Racing the Rain, by John L. Parker Jr.
In this prequel to Parker’s Once a Runner, called “The best novel ever written about running,” we meet star athlete Quenton Cassidy in his formative years. Before he was a competitive runner at fictional Southeastern University, Quenton was a junior high-schooler in the 1950s and ’60s who dreamed of becoming a basketball player. But a chain of shocking events that unfold in his small town force him to realize he has a gift from which he can’t run away.

Vanishing Games, by Roger Hobbs
The Ghostman returns in Vanishing Games, a sequel to Roger Hobbs’ 2013 novel. Ghostman, aka Jack Delton, is a fixer/criminal eternally toeing the line between “legal” and “suicidal.” In this sequel, he tries to interfere with a psychopath’s claim to riches, which could jeopardize the world, all while working with an estranged female acquaintance to defuse a conspiracy.

A Paris Affair, by Tatiana de Rosnay, Sam Taylor (translation)
What’s summer without a forbidden love? Tatiana de Rosnay’s A Paris Affair delves into unrequited love, infidelity, and taboo affections in a collection of short stories tracking the many faces of sexual attraction, from the hilarity of it, to the tragedy, to the appeal of illicit desire, to the lessons you learn at the end of a liaison.

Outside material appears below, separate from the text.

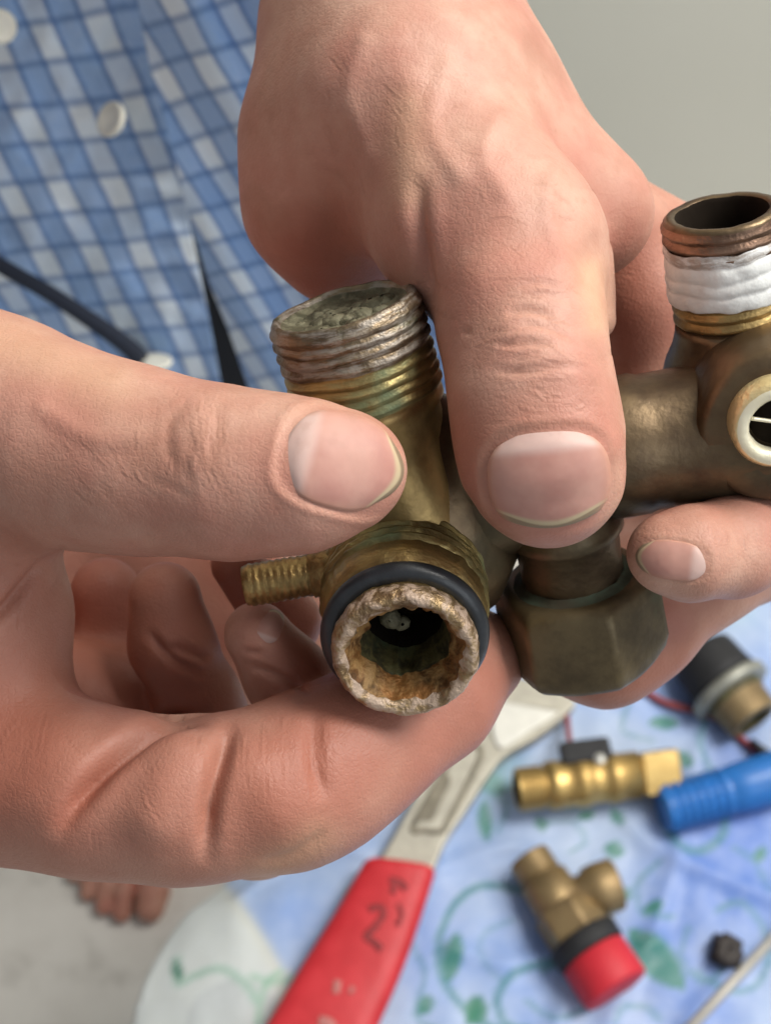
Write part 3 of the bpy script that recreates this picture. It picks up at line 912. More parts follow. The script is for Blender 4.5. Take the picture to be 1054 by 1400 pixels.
lg2 = ringtube([(fx2, fy2 + .105, .07, .075, .085), (fx2, fy2 + .10, .30, .085, .095), (fx2 - .01, fy2 + .08, .48, .075, .09), (fx2 - .03, fy2 + .04, .70, .085, .11), (-.06, .60, .80, .095, .12)], '', None, None)
ws = ringtube([(-.13, .605, .64, .15, .115), (-.13, .605, .74, .165, .135), (-.13, .60, .85, .175, .15), (-.13, .595, .97, .17, .14), (-.13, .59, 1.06, .165, .14)], '', None, None)
tv, tf, _ = join(lg1, lg2, ws)
mk('trousers', tv, tf, DENIM, person)

def button(px, py, dep_off, rx, tilt, parent, rmm):
    dep = shirt_depth(px, py) + dep_off
    c = np.array([(px - 527) * K * dep, (700 - py) * K * dep, dep])
    n = nrm(np.array([tilt[0], tilt[1], -1.0]))
    v, f, m, _ = lathe(c, n, [(-1.4, rmm * .7), (-1.2, rmm * .95), (0, rmm), (.7, rmm * .97), (1.1, rmm * .85), (.75, rmm * .7), (.55, rmm * .3), (.55, .02)], seg=40, closed=(True, False))
    return mk('button', c2w(v), f, BUTTON, parent)
button(152, 163, -9, 0, (-.75, .15), shirt, 6.3)
button(214, 494, -9, 0, (.1, 1.6), shirt, 6.6)
button(1, 36, -7, 0, (.7, -.2), shirt, 5.6)

# cord across the shirt
cp = []
for px, py, o in ((-120, 285, -10), (0, 362, -18), (60, 396, -20), (110, 428, -20), (160, 462, -16), (186, 484, -8), (200, 500, 8)):
    dep = shirt_depth(px, py) + o; cp.append(((px - 527) * K * dep, (700 - py) * K * dep, dep))
v, f = tube(np.array(cp), [2.9, 3.0, 3.1, 3.2, 3.6, 3.9, 3.0], 12)
tag(mk('cord', c2w(v), f, CORD), 'thin dark navy cord hanging slantwise across the front of the plaid shirt', 'cord')

# ------------------------------------------------------------------ the brass valve held in the hands
Fd = nrm((0.0, -.50, -.866))
Ud = nrm((-.2, .87, -.45))
Sd = nrm((.975, .17, -.06))
vo = Pm(640, 660, 10)
valve = thing('brass_mixing_valve', c2w(vo), 'corroded old brass plumbing valve with threaded ports gripped in both hands', 'valve')
def part(name, geo, mats, parent=valve):
    v, f = geo[0], geo[1]
    return mk(name, c2w(np.asarray(v)), f, mats, parent, attrs={'ax': np.array(AX)} if len(AX) == len(v) else None, fmat=geo[2] if len(geo) > 2 and geo[2] is not None and len(geo[2]) == len(f) else None)

# body casting
b1 = lathe(Pm(560, 600, 4), -Ud, [(-6, 6), (-3, 9.4), (4, 10.4), (12, 12.6), (22, 13.2), (28, 10), (31, .1)], jit=.25, jfreq=.3)
b2 = lathe(Pm(575, 690, 10), Sd, [(-8, 6), (-4, 9.5), (6, 10.4), (14, 10.0), (20, 9.6)], jit=.25, jfreq=.3)
part('valve_body', join(b1[:3], b2[:3]), [B_DARK])
tb = lathe(Pm(610, 652, 8), Sd, [(0, 9.8), (18, 10.2), (19, 10.9), (30, 11.0), (31.2, 10.6), (46, 10.6), (47, 11.0), (64, 11.0), (66, 9.0), (66.2, .1)], jit=.12, jfreq=.25, seg=84)
part('pipe_barrel', tb[:3], [B_DARK])
# top threaded port, image left
prof = [(2.0, .05, 2), (1.9, 3, 2), (1.7, 7.4, 2), (1.3, 8.8, 2), (.8, 9.5, 2), (.2, 9.9, 1), (0, 10.2, 1), (0.1, 10.6, 1), (.7, 11.0, 1)]
prof += threads(1.0, 8.0, 11.5, .5, 1.7, 1) + threads(8.1, 14.9, 11.4, .5, 1.7, 0) + [(15.4, 10.9, 3), (16.6, 10.9, 3), (17.8, 10.0, 3), (24, 9.5, 3), (40, 9.6, 3)]
Ul = nrm((-.26, .87, -.36))
g = lathe(Pm(468, 417, -8), -Ul, prof, jit=.16, jfreq=.35, seg=110, tj=.3)
part('threaded_port', g[:3], [B_THREAD, B_LIME, B_DEBRIS, B_NECK])
lump = []
rr_ = random.Random(4)
ccen = Pm(468, 417, -8) - Ul * 1.5
_, e1, e2 = basis(Ul)
for k in range(26):
    a = rr_.uniform(0, 6.28); r = rr_.uniform(1, 8); s = rr_.uniform(.9, 2.2)
    c = ccen + e1 * r * math.cos(a) + e2 * r * math.sin(a)
    q = lathe(c - Ul * s * .8, Ul, [(0, s * 1.1), (s * .5, s * 1.2), (s * .9, s * .7), (s * 1.05, .05)], seg=12, jit=s * .35, jfreq=.9, seed=k)
    lump.append(q[:2])
lv, lf, _ = join(*lump)
part('scale_deposit', (lv, lf), [B_DEBRIS])
tag(bpy.data.objects['scale_deposit'], kind='stuff')
# front port with o-ring
fa = Pm(554, 900, -14)
prof = [(28, .05, 5), (27, 4.8, 5), (11, 5.9, 5), (7.5, 6.2, 3), (5.0, 6.6, 3), (3.2, 7.1, 2), (1.8, 7.7, 2), (.8, 8.3, 2), (.2, 8.9, 1), (-.1, 9.7, 1), (0, 10.4, 1), (.6, 10.9, 1), (1.8, 11.1, 1), (3.2, 11.0, 1), (4.2, 10.6, 0), (7.6, 10.6, 0), (8.4, 12.2, 0), (12.2, 12.9, 0), (12.8, 12.2, 0)]
prof += threads(13, 27, 13.2, .8, 1.8, 4) + [(27.6, 11.8, 4), (33, 10.4, 4)]
prof = [(p[0], p[1] * .955) + tuple(p[2:]) for p in prof]
g = lathe(fa, -Fd, prof, jit=.30, jfreq=.5, seg=160, tj=.10)
gv = g[0]
for k in range(len(gv)):
    if g[3][k] < 9 and k < 160 * 10:
        p = gv[k]; ax_ = fa - Fd * np.dot(p - fa, -Fd); d = p - ax_; r = np.linalg.norm(d)
        if 4.5 < r < 9.2:
            w_ = 1.3 * noise.noise(Vector(p * .33 + np.array([7, 3, 1]))) + .8 * noise.noise(Vector(p * .9))
            gv[k] = p + d / r * (.75 * w_ * min(1, (9.4 - r) / 1.5) + .15) - Fd * .35 * noise.noise(Vector(p * .7))
part('front_port', g[:3], [B_GOLD, B_CRUST, B_RUST, B_BORE, B_THREAD, HOLE])
part('o_ring', torus(fa - Fd * 5.9, Fd, 10.6, 1.7, 96, 18), [RUBBER])
# glint debris inside the bore
q = [lathe(fa - Fd * (9.5 + .5 * i) + np.array([-2.0 + i * 1.6, .4 - i * .8, 0]), nrm(Fd + np.array([.3 * i - .2, .2, 0])), [(0, 1.5 - .4 * i), (.5, 1.6 - .4 * i), (.9, .9 - .2 * i), (1.0, .05)], seg=18, jit=.35, jfreq=.6, seed=i * 5.3 + 3)[:2] for i in range(2)]
qv, qf, _ = join(*q)
part('bore_deposit', (qv, qf), [B_DEBRIS])
# small side port, image left
g = lathe(Pm(470, 778, 4), -Sd, [(0, 3.6, 0), (5, 3.6, 0)] + threads(5, 14.8, 3.3, .16, 1.1, 0) + [(15.4, 3.0, 0), (15.4, 1.8, 0), (14, 1.7, 1), (13.9, .05, 1)], jit=.08, jfreq=.6, seg=48)
part('side_port', g[:3], [B_GOLD, HOLE])
# right tee: taped top port
g0 = Pm(986, 288, -3)
prof = [(18, .05, 4), (17, 6.0, 4), (4, 6.3, 4), (2, 6.5, 4), (1.0, 6.8, 4), (.2, 7.0, 4), (0, 7.5, 3), (0, 8.2, 3), (.6, 8.8, 3)] + threads(.8, 5.9, 9.25, .55, 1.7, 0) + [(6.2, 8.4, 0), (11.5, 8.4, 0)] + threads(11.6, 15.4, 9.1, .5, 1.7, 2) + \
    [(16, 8.8, 2), (18, 9.1, 3), (20.5, 9.8, 3), (23, 11.2, 3), (26, 12.2, 3), (34, 12.2, 3)]
g = lathe(g0, -Ud, prof, jit=.10, jfreq=.4, seg=110, tj=.2)
part('upper_port', g[:3], [B_COPPER, B_BORE, B_GOLD, B_DARK, HOLE])
pt = [(3.9, 9.0, 1), (4.3, 9.25, 1), (5.2, 9.35, 1), (5.7, 9.15, 1)]
t = 5.9
for k, (w_, h_) in enumerate(((2.3, .26), (2.0, .34), (2.5, .36))):
    pt += [(t, 9.2, 0)] + [(t + w_ * q, 9.2 + h_ * math.sin(math.pi * q) ** .6, 0) for q in (.12, .3, .5, .7, .88)]; t += w_
pt += [(t, 9.25, 0), (t + .25, 8.6, 0)]
g = lathe(g0, -Ud, pt, jit=.24, jfreq=.32, seg=110, seed=2.0, tj=.55)
part('thread_tape', g[:3], [PTFE, PTFE_G])
# boss and end ring facing the lens at the right edge
bc = Pm(1072, 588, -6)
part('end_boss', lathe(bc, -Fd, [(0, 6.5), (0.0, 11.2), (.6, 12.2), (1.6, 12.7), (10, 12.9), (16, 12.5), (17, .1)], jit=.1, jfreq=.3, seg=90)[:3], [B_DARK])
rc = Pm(1066, 584, -10)
part('end_ring', lathe(rc, -Fd, [(2, 4.3, 0), (.4, 4.4, 0), (0, 4.9, 0), (0, 6.2, 0), (.5, 6.7, 1), (.9, 7.0, 1), (4, 7.1, 1)], jit=.06, jfreq=1.2, seg=80)[:3], [B_BRIGHT, B_RING])
g = lathe(rc - Fd * 2.4, -Fd, [(0, .05), (0, 3.9), (1.5, 4.0)], seg=40)
part('end_strainer', g[:3], [HOLE])
for k, a in enumerate((.2, 2.3, 4.4)):
    _, e1, e2 = basis(Fd)
    dvec = e1 * math.cos(a) + e2 * math.sin(a)
    v, f = tube([rc - Fd * 1.6 + dvec * .6, rc - Fd * 1.2 + dvec * 4.1], .32, 8)
    part('spoke', (v, f), [B_BRIGHT])
# hanging hex nut
na = Pm(766, 690, 8)
part('nut_tail', lathe(na, -Ud, [(-6, 8.4), (2, 8.8), (3, 9.2), (4.5, 9.2), (5.4, 8.2), (13, 8.0), (16, 7.9)], jit=.1, jfreq=.3)[:3], [B_DARK])
g = lathe(na, -Ud, [(13.2, 8.2, 0), (13.0, 10.4, 0), (13.5, 11.6, 0, .3), (14.6, 12.7, 0, .6), (16.4, 13.4, 0, .85), (25.0, 13.6, 0, .85), (27.2, 12.9, 0, .6), (28.2, 12.0, 0, .4), (28.4, 11, 0), (28.4, 7, 0), (20, 6.8, 0)], seg=96, sides=6, rot=.75, jit=.14, jfreq=.2)
part('hex_nut', g[:3], [B_NUT])
part('verdigris_ring', lathe(na, -Ud, [(12.3, 8.05), (12.7, 8.4), (12.95, 9.0), (13.1, 9.7)], jit=.25, jfreq=.6, seg=90)[:3], [VERDI])

# ------------------------------------------------------------------ table and printed cloth
tbx0, tbx1, tby0, tby1 = -.02, .545, -.09, .465
def rrect(x0, x1, y0, y1, r, n=10):
    out = []
    for cx, cy, a0 in ((x1 - r, y1 - r, 0), (x0 + r, y1 - r, 90), (x0 + r, y0 + r, 180), (x1 - r, y0 + r, 270)):
        for k in range(n + 1):
            a = math.radians(a0 + 90 * k / n); out.append((cx + r * math.cos(a), cy + r * math.sin(a)))
    return out
tab = thing('low_table', ((tbx0 + tbx1) / 2, (tby0 + tby1) / 2, 0), 'low wooden table hidden under the blue printed cloth beside the bare foot', 'table')
v, f = prism(rrect(tbx0, tbx1, tby0, tby1, .2), TZ - .003, TZ - .03, .003)
mk('tabletop', v, f, WOOD, tab, smooth=False)
for x, y in ((tbx0 + .1, tby0 + .1), (tbx1 - .1, tby0 + .1), (tbx0 + .1, tby1 - .1), (tbx1 - .1, tby1 - .1)):
    v, f, m, _ = lathe((x, y, 0), (0, 0, 1), [(0, .014), (.2, .02), (TZ - .031, .026)], seg=20, closed=(True, True))
    mk('leg', v, f, WOOD, tab)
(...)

Dexter is Dead, by Jeff Lindsay
Nearly two years after the Showtime series Dexter aired its final episode, the series that inspired the show is concluding with Dexter is Dead. Lindsay’s complicated title character is facing charges for a murder he didn’t commit, and the only way to clear his name is through his brother Brian, who’s embroiled in a devious arrangement with dangerous stakes. But Brian’s intervention might not be enough, so Dexter sets out to find exonerating evidence of his own…

Bradstreet Gate, by Robin Kirman
When three friends embark on their freshman year at Harvard, they can’t wait for their future to begin. But four years later, after a classmate is murdered on campus, they wish they could retreat to the past—especially when their favorite professor becomes the number one suspect. The case raises questions of innocence surrounding both the professor and the trio of friends. This one is a must-read for fans of Jeffrey Eugenides, Donna Tartt, and Meg Wolitzer.